A top economic aide to Mr. Obama told a group of Senate staffers last month that the president's climate-change plan would surely raise more than the $646 billion over eight years the White House had estimated publicly, according to multiple a number of staffers who attended the briefing Feb. 26.

"We all looked at each other like, 'Wow, that's a big number,'" said a top Republican staffer who attended the meeting along with between 50 and 60 other Democratic and Republican congressional aides.

The plan seeks to reduce pollution by setting a limit on carbon emissions and allowing businesses and groups to buy allowances, although exact details have not been released.

At the meeting, Jason Furman, a top Obama staffer, estimated that the president's cap-and-trade program could cost up to three times as much as the administration's early estimate of $646 billion over eight years. A study of an earlier cap-and-trade bill co-sponsored by Mr. Obama when he was a senator estimated the cost could top $366 billion a year by 2015.

A White House official did not confirm the large estimate, saying only that Obama aides previously had noted that the $646 billion estimate was "conservative."

"Any revenues in excess of the estimate would be rebated to vulnerable consumers, communities and businesses," the official said.

The Obama administration has proposed using the majority of the money generated from a cap-and-trade plan to pay for its middle-class tax cuts, while using about $120 billion to invest in renewable-energy projects.

Mr. Obama and congressional Democratic leaders have made passing a climate-change bill a top priority. But Republican leaders and moderate to conservative Democrats have cautioned against levying increased fees on businesses while the economy is still faltering.

House Republican leaders blasted the costs in the new estimate.

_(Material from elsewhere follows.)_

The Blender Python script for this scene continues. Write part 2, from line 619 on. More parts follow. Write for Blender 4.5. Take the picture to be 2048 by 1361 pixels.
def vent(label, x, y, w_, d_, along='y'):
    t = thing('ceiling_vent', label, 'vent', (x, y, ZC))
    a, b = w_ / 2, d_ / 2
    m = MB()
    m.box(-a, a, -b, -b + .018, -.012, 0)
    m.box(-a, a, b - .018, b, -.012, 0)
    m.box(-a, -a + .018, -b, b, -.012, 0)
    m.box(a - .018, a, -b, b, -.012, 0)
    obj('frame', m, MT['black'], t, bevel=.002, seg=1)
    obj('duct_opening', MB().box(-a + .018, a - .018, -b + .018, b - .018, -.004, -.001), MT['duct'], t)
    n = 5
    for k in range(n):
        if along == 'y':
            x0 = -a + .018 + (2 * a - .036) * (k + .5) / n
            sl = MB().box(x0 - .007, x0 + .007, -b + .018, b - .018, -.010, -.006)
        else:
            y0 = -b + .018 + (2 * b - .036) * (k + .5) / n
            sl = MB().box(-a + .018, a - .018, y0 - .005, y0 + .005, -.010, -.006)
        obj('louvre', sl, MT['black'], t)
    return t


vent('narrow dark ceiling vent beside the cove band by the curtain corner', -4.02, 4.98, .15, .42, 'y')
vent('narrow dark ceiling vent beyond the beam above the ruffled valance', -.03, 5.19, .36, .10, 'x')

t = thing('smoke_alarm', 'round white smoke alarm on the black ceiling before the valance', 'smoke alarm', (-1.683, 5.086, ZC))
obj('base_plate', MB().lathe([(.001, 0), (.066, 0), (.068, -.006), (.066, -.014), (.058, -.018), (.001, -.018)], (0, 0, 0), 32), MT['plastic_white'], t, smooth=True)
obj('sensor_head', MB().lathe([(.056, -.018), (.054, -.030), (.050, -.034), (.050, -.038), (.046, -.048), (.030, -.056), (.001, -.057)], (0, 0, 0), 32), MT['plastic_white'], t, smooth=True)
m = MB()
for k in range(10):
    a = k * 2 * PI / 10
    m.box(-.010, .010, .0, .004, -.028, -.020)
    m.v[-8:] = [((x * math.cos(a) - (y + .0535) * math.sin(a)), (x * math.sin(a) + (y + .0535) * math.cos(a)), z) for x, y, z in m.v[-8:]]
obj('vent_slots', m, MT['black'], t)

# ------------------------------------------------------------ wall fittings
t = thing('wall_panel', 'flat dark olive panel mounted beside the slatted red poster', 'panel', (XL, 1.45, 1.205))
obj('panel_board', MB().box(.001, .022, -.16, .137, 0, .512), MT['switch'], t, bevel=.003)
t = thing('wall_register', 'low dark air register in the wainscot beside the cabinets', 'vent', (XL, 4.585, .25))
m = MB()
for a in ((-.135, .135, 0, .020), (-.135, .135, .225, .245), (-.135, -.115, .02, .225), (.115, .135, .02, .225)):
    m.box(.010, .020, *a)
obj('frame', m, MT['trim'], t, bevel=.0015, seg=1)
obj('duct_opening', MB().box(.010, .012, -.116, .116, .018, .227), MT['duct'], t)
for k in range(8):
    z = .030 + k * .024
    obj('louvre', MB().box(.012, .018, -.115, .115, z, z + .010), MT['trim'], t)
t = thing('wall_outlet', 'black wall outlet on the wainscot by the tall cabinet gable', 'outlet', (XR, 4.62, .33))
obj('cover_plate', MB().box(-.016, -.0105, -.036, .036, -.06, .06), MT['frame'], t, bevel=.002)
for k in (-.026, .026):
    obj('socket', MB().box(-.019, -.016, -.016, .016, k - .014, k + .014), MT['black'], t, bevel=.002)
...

"The last thing we need is a massive tax increase in a recession, but reportedly that's what the White House is offering: up to $1.9 trillion in tax hikes on every single American who drives a car, turns on a light switch or buys a product made in the United States," said Michael Steele, a spokesman for House Minority Leader John A. Boehner. "And since this energy tax won't affect manufacturers in Mexico, India and China, it will do nothing but drive American jobs overseas."